**What the exercise asks**
Give the material once more, word for word, without any images.

**Source material**
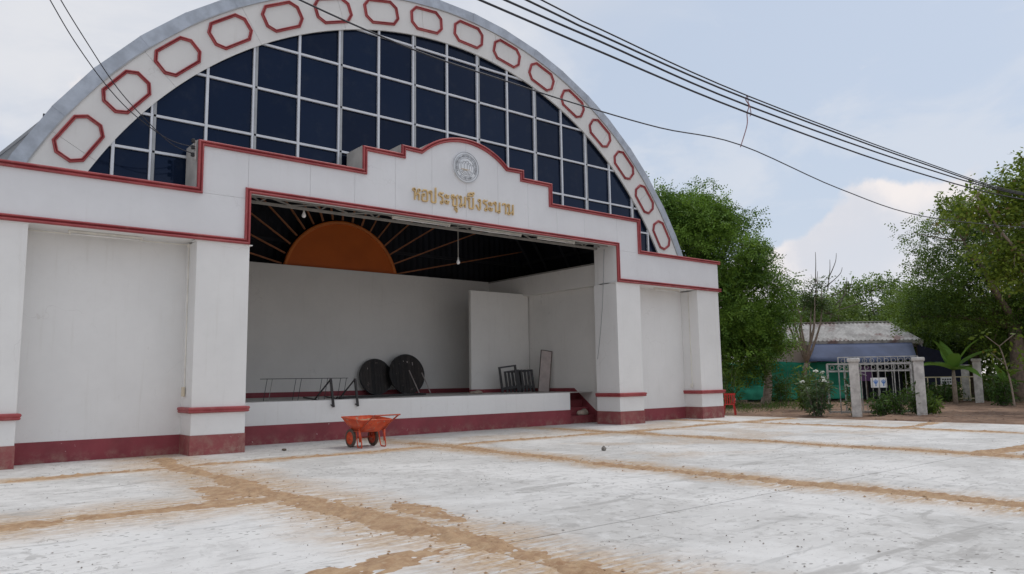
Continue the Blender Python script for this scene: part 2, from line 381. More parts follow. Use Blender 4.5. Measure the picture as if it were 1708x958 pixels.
def sweep(path, prof, closed=False):
    """path: xz points; prof: (offset to the left of travel, y). mitred."""
    P = [Vector(p) for p in path]; n = len(P); v = []; f = []; m_ = len(prof)
    for i in range(n):
        if closed: a, b = P[i-1], P[(i+1) % n]
        else: a, b = P[max(i-1, 0)], P[min(i+1, n-1)]
        d1 = (P[i]-a).normalized() if (P[i]-a).length > 1e-9 else (b-P[i]).normalized()
        d2 = (b-P[i]).normalized() if (b-P[i]).length > 1e-9 else d1
        n1 = Vector((-d1.y, d1.x)); n2 = Vector((-d2.y, d2.x)); mt = (n1+n2).normalized(); k = 1/max(.3, mt.dot(n1))
        for o_, y in prof:
            q = P[i]+mt*(o_*k); v.append((q.x, y, q.y))
    for i in range(n if closed else n-1):
        j = (i+1) % n
        for k in range(m_-1): f.append((i*m_+k, i*m_+k+1, j*m_+k+1, j*m_+k))
    if not closed: f.append(list(range(m_))); f.append([(n-1)*m_+k for k in range(m_-1, -1, -1)])
    return v, f
def bead(wd, y0, h):
    """double bead moulding of width wd on the plane y0"""
    out = [(0, y0)]
    for c0, c1, hh in ((0.0, .44, h), (.44, .62, h*.55), (.62, 1.0, h*.95)):
        for k in range(5):
            a = math.pi*k/4; out.append((wd*(c0+(c1-c0)*(1-math.cos(a))/2), y0-hh*(.45+.55*math.sin(a))))
    out.append((wd, y0)); return out

# ------------------------------------------------------------------ ground and plaza
gv = []; n = 40
ground = mesh_obj('ground', [(-400, -400, -.07), (500, -400, -.07), (500, 500, -.07), (-400, 500, -.07)], [(0, 1, 2, 3)], 'soil'); tag(ground, kind='structure')
plaza = G().box((-40, -40, -.30), (13.72, 9.0, -.035)).ob('plaza', 'joint'); tag(plaza, kind='structure')
XS = [-40, -33.2, -27.0, -20.8, -14.7, -8.55, -2.48, 3.72, 10.15, 13.75]
YS = [-40, -33, -27.6, -22.4, -17.25, -12.12, -7.42, -2.25, 1.95]
gap = .022
for i in range(len(XS)-1):
    for j in range(len(YS)-1):
        a = (XS[i]+gap/2, YS[j]+gap/2, -.05); dz = random.uniform(-.002, .002)
        b = (XS[i+1]-gap/2, YS[j+1]-gap/2, dz)
        G().box(a, b, .006).ob('concrete_slab', 'slab', plaza)

# sand lying in and along the joints: height fields that dip under the slab where there is none
def fbm(x, y, seed, octs=((1, .40), (2.3, .42), (5.1, .50), (11, .50), (24, .45))):
    r = np.zeros_like(x); g = np.random.default_rng(seed)
    for fr, am in octs:
        for _ in range(4):
            an = g.uniform(0, 2*np.pi); ph = g.uniform(0, 2*np.pi); ff = fr*g.uniform(.7, 1.4)
            r += am*.5*np.sin((x*np.cos(an)+y*np.sin(an))*ff*2.2+ph+1.3*np.sin((x*np.cos(an+1.3)+y*np.sin(an+1.3))*ff*1.1+ph*2))
    return r
def sand_line(axis, c, a, b, half, hmax, seed, stepl=.05, stepw=.024, fade=.6, bias=0.0):
    nl = int(abs(b-a)/stepl)+2; hw = half*2.4; nw = int(2*hw/stepw)+2
    l = np.linspace(a, b, nl); w_ = np.linspace(-hw, hw, nw); L, Wd = np.meshgrid(l, w_, indexing='ij')
    wander = .10*np.sin(L*.55+seed)+.05*np.sin(L*1.7+seed*2)
    X, Y = (L, c+Wd+wander) if axis == 'x' else (c+Wd+wander, L)
    nz = fbm(X, Y, seed); hw_ = half*(.82+.16*np.sin(L*.8+seed*1.3)+.12*np.sin(L*2.3+seed))
    prof = np.exp(-(Wd/hw_)**2*1.6)
    end = np.clip(np.minimum(L-min(a, b), max(a, b)-L)/fade, 0, 1)
    h = hmax*((prof*(1.0+.38*nz)*end + .26*nz*prof**.5*end)*.95 - .40+bias)
    h = np.where(np.abs(Wd) > hw*.97, -.02, h); h = np.clip(h, -.02, .2)
    P = np.stack([X, Y, h+.004], -1).reshape(-1, 3)
    idx = np.arange(nl*nw).reshape(nl, nw)
    keep = (h[:-1, :-1] > -.012) | (h[1:, 1:] > -.012) | (h[1:, :-1] > -.012) | (h[:-1, 1:] > -.012)
    q = np.stack([idx[:-1, :-1], idx[1:, :-1], idx[1:, 1:], idx[:-1, 1:]], -1)[keep]
    if axis == 'x': q = q[:, :]
    else: q = q[:, ::-1]
    used = np.unique(q); re = -np.ones(len(P), int); re[used] = np.arange(len(used))
    o = mesh_obj('sand', P[used].tolist(), re[q].tolist(), 'sand', None, True); tag(o, kind='stuff'); return o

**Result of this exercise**
Continue the Blender Python script for this scene: part 2, from line 381. More parts follow. Use Blender 4.5. Measure the picture as if it were 1708x958 pixels.
def sweep(path, prof, closed=False):
    """path: xz points; prof: (offset to the left of travel, y). mitred."""
    P = [Vector(p) for p in path]; n = len(P); v = []; f = []; m_ = len(prof)
    for i in range(n):
        if closed: a, b = P[i-1], P[(i+1) % n]
        else: a, b = P[max(i-1, 0)], P[min(i+1, n-1)]
        d1 = (P[i]-a).normalized() if (P[i]-a).length > 1e-9 else (b-P[i]).normalized()
        d2 = (b-P[i]).normalized() if (b-P[i]).length > 1e-9 else d1
        n1 = Vector((-d1.y, d1.x)); n2 = Vector((-d2.y, d2.x)); mt = (n1+n2).normalized(); k = 1/max(.3, mt.dot(n1))
        for o_, y in prof:
            q = P[i]+mt*(o_*k); v.append((q.x, y, q.y))
    for i in range(n if closed else n-1):
        j = (i+1) % n
        for k in range(m_-1): f.append((i*m_+k, i*m_+k+1, j*m_+k+1, j*m_+k))
    if not closed: f.append(list(range(m_))); f.append([(n-1)*m_+k for k in range(m_-1, -1, -1)])
    return v, f
def bead(wd, y0, h):
    """double bead moulding of width wd on the plane y0"""
    out = [(0, y0)]
    for c0, c1, hh in ((0.0, .44, h), (.44, .62, h*.55), (.62, 1.0, h*.95)):
        for k in range(5):
            a = math.pi*k/4; out.append((wd*(c0+(c1-c0)*(1-math.cos(a))/2), y0-hh*(.45+.55*math.sin(a))))
    out.append((wd, y0)); return out

# ------------------------------------------------------------------ ground and plaza
gv = []; n = 40
ground = mesh_obj('ground', [(-400, -400, -.07), (500, -400, -.07), (500, 500, -.07), (-400, 500, -.07)], [(0, 1, 2, 3)], 'soil'); tag(ground, kind='structure')
plaza = G().box((-40, -40, -.30), (13.72, 9.0, -.035)).ob('plaza', 'joint'); tag(plaza, kind='structure')
XS = [-40, -33.2, -27.0, -20.8, -14.7, -8.55, -2.48, 3.72, 10.15, 13.75]
YS = [-40, -33, -27.6, -22.4, -17.25, -12.12, -7.42, -2.25, 1.95]
gap = .022
for i in range(len(XS)-1):
    for j in range(len(YS)-1):
        a = (XS[i]+gap/2, YS[j]+gap/2, -.05); dz = random.uniform(-.002, .002)
        b = (XS[i+1]-gap/2, YS[j+1]-gap/2, dz)
        G().box(a, b, .006).ob('concrete_slab', 'slab', plaza)

# sand lying in and along the joints: height fields that dip under the slab where there is none
def fbm(x, y, seed, octs=((1, .40), (2.3, .42), (5.1, .50), (11, .50), (24, .45))):
    r = np.zeros_like(x); g = np.random.default_rng(seed)
    for fr, am in octs:
        for _ in range(4):
            an = g.uniform(0, 2*np.pi); ph = g.uniform(0, 2*np.pi); ff = fr*g.uniform(.7, 1.4)
            r += am*.5*np.sin((x*np.cos(an)+y*np.sin(an))*ff*2.2+ph+1.3*np.sin((x*np.cos(an+1.3)+y*np.sin(an+1.3))*ff*1.1+ph*2))
    return r
def sand_line(axis, c, a, b, half, hmax, seed, stepl=.05, stepw=.024, fade=.6, bias=0.0):
    nl = int(abs(b-a)/stepl)+2; hw = half*2.4; nw = int(2*hw/stepw)+2
    l = np.linspace(a, b, nl); w_ = np.linspace(-hw, hw, nw); L, Wd = np.meshgrid(l, w_, indexing='ij')
    wander = .10*np.sin(L*.55+seed)+.05*np.sin(L*1.7+seed*2)
    X, Y = (L, c+Wd+wander) if axis == 'x' else (c+Wd+wander, L)
    nz = fbm(X, Y, seed); hw_ = half*(.82+.16*np.sin(L*.8+seed*1.3)+.12*np.sin(L*2.3+seed))
    prof = np.exp(-(Wd/hw_)**2*1.6)
    end = np.clip(np.minimum(L-min(a, b), max(a, b)-L)/fade, 0, 1)
    h = hmax*((prof*(1.0+.38*nz)*end + .26*nz*prof**.5*end)*.95 - .40+bias)
    h = np.where(np.abs(Wd) > hw*.97, -.02, h); h = np.clip(h, -.02, .2)
    P = np.stack([X, Y, h+.004], -1).reshape(-1, 3)
    idx = np.arange(nl*nw).reshape(nl, nw)
    keep = (h[:-1, :-1] > -.012) | (h[1:, 1:] > -.012) | (h[1:, :-1] > -.012) | (h[:-1, 1:] > -.012)
    q = np.stack([idx[:-1, :-1], idx[1:, :-1], idx[1:, 1:], idx[:-1, 1:]], -1)[keep]
    if axis == 'x': q = q[:, :]
    else: q = q[:, ::-1]
    used = np.unique(q); re = -np.ones(len(P), int); re[used] = np.arange(len(used))
    o = mesh_obj('sand', P[used].tolist(), re[q].tolist(), 'sand', None, True); tag(o, kind='stuff'); return o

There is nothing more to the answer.